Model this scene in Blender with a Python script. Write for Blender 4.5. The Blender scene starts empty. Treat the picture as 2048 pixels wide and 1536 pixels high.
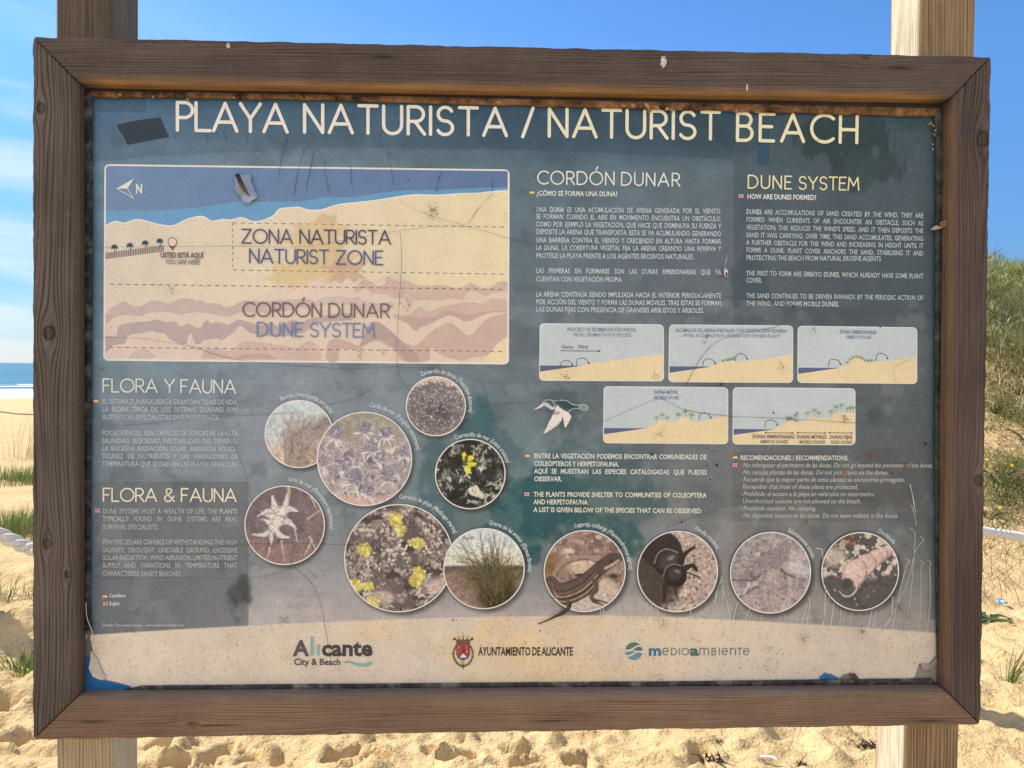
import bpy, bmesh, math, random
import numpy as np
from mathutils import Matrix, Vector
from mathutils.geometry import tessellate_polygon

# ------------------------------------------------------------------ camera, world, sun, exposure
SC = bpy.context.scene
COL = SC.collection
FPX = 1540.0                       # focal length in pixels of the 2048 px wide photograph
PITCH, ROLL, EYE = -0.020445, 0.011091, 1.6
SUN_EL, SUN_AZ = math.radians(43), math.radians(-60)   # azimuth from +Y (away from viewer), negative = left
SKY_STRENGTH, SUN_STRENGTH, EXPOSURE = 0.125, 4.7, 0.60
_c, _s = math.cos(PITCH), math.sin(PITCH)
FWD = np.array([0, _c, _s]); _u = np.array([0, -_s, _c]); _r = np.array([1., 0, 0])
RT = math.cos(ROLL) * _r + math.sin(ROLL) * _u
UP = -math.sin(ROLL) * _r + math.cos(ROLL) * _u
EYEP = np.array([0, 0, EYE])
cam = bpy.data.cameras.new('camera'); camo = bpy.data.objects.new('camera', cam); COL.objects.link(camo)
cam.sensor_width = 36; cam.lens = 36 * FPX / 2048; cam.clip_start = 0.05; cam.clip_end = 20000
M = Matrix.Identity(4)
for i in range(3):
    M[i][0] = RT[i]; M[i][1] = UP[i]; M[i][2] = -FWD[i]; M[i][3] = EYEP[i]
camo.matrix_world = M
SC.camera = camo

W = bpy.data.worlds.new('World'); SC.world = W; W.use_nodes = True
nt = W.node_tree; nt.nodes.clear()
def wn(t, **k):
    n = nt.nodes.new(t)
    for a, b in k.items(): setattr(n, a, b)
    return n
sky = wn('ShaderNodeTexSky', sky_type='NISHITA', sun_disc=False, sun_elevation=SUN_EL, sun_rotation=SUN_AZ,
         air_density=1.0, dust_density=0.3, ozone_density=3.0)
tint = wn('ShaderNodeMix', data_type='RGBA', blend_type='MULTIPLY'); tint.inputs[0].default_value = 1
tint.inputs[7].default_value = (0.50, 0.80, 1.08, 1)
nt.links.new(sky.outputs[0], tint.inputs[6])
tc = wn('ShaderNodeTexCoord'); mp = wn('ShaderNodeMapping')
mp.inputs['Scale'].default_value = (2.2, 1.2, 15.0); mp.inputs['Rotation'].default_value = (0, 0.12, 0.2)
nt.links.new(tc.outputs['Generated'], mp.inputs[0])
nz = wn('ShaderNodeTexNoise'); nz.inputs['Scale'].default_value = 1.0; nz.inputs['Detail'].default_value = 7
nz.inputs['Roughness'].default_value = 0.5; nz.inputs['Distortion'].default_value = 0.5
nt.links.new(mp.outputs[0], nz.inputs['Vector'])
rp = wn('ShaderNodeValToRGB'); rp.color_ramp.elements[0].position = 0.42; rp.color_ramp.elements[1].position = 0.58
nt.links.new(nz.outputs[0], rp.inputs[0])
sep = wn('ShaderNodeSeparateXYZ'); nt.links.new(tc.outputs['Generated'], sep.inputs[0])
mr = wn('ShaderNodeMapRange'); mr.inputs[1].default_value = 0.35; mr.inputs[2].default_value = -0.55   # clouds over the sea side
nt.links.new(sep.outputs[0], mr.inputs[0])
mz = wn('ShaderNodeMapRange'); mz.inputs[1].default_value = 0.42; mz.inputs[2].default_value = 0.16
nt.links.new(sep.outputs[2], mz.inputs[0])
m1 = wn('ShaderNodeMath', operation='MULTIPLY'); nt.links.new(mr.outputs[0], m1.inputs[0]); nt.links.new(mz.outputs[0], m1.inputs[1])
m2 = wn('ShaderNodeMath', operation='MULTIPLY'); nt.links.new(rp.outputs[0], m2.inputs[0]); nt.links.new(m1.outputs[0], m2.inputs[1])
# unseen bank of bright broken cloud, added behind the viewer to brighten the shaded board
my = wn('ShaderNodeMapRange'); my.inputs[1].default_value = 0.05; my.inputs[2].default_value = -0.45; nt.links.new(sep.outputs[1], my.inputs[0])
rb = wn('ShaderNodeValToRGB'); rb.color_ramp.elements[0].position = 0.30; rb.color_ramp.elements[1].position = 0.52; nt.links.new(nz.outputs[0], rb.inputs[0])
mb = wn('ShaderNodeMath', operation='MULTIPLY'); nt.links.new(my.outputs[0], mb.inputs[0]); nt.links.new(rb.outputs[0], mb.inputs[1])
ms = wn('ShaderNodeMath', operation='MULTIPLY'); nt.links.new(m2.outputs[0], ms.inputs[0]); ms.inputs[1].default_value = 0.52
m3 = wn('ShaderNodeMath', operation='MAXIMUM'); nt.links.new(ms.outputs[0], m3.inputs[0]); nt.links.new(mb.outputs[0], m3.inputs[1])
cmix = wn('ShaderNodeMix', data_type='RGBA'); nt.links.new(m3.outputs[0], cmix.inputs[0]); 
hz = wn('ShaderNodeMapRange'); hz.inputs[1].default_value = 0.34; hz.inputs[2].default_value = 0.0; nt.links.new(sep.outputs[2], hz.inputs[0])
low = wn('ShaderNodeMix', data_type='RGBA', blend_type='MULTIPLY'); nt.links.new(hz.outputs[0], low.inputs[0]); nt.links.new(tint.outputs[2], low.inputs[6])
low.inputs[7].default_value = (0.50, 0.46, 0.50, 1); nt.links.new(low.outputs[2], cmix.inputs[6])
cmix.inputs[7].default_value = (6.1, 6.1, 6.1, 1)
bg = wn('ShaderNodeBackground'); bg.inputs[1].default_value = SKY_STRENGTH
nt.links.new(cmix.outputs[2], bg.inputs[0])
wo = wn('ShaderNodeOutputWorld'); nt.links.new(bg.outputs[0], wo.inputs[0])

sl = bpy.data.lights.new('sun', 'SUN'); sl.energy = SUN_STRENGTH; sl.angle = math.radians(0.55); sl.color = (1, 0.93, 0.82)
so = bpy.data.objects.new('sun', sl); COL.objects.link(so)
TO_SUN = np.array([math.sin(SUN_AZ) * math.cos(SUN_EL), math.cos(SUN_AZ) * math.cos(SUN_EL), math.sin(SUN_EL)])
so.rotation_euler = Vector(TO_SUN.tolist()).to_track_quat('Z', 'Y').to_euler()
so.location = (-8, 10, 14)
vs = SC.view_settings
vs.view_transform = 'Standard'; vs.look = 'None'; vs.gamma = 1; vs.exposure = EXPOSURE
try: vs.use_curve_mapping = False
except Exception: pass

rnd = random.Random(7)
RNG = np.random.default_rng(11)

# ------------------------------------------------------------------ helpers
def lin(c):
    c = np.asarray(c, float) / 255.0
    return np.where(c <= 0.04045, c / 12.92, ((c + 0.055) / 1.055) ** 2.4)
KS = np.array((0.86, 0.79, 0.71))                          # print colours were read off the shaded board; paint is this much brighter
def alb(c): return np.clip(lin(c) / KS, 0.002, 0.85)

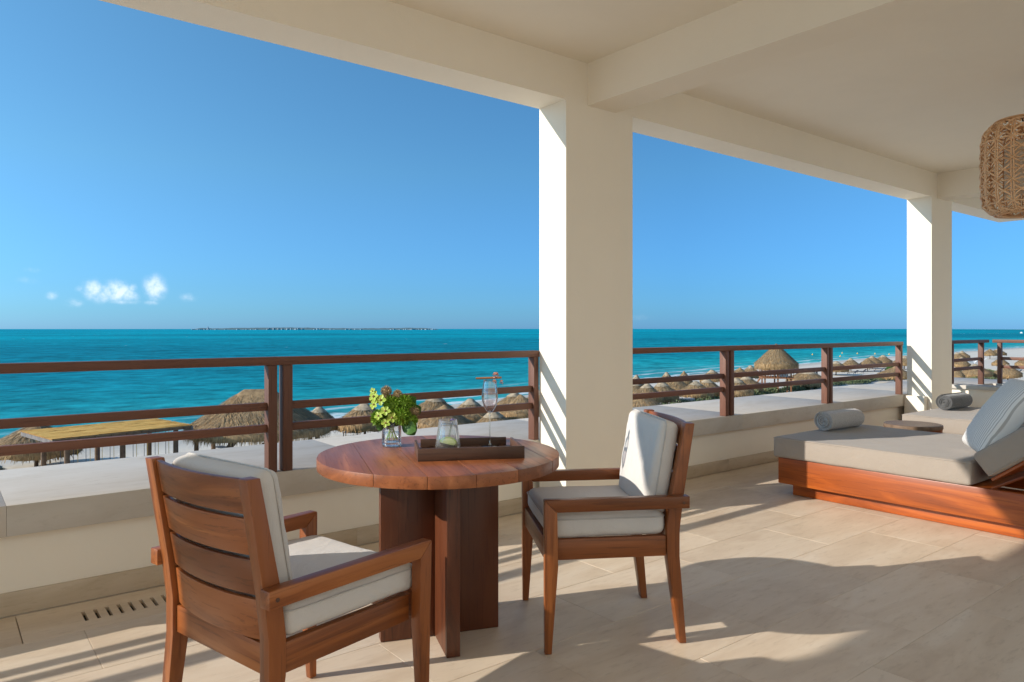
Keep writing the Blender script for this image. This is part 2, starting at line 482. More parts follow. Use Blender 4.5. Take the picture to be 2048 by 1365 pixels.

TO BE DONE: Without the pictures, return the listing above from its first line through the line that has "SC.camera = camo".

CORRECT RESPONSE:
Model this scene in Blender with a Python script. Write for Blender 4.5. The Blender scene starts empty. Treat the picture as 2048 pixels wide and 1536 pixels high.
import bpy, bmesh, math, random
import numpy as np
from mathutils import Matrix, Vector
from mathutils.geometry import tessellate_polygon

# ------------------------------------------------------------------ camera, world, sun, exposure
SC = bpy.context.scene
COL = SC.collection
FPX = 1540.0                       # focal length in pixels of the 2048 px wide photograph
PITCH, ROLL, EYE = -0.020445, 0.011091, 1.6
SUN_EL, SUN_AZ = math.radians(43), math.radians(-60)   # azimuth from +Y (away from viewer), negative = left
SKY_STRENGTH, SUN_STRENGTH, EXPOSURE = 0.125, 4.7, 0.60
_c, _s = math.cos(PITCH), math.sin(PITCH)
FWD = np.array([0, _c, _s]); _u = np.array([0, -_s, _c]); _r = np.array([1., 0, 0])
RT = math.cos(ROLL) * _r + math.sin(ROLL) * _u
UP = -math.sin(ROLL) * _r + math.cos(ROLL) * _u
EYEP = np.array([0, 0, EYE])
cam = bpy.data.cameras.new('camera'); camo = bpy.data.objects.new('camera', cam); COL.objects.link(camo)
cam.sensor_width = 36; cam.lens = 36 * FPX / 2048; cam.clip_start = 0.05; cam.clip_end = 20000
M = Matrix.Identity(4)
for i in range(3):
    M[i][0] = RT[i]; M[i][1] = UP[i]; M[i][2] = -FWD[i]; M[i][3] = EYEP[i]
camo.matrix_world = M
SC.camera = camo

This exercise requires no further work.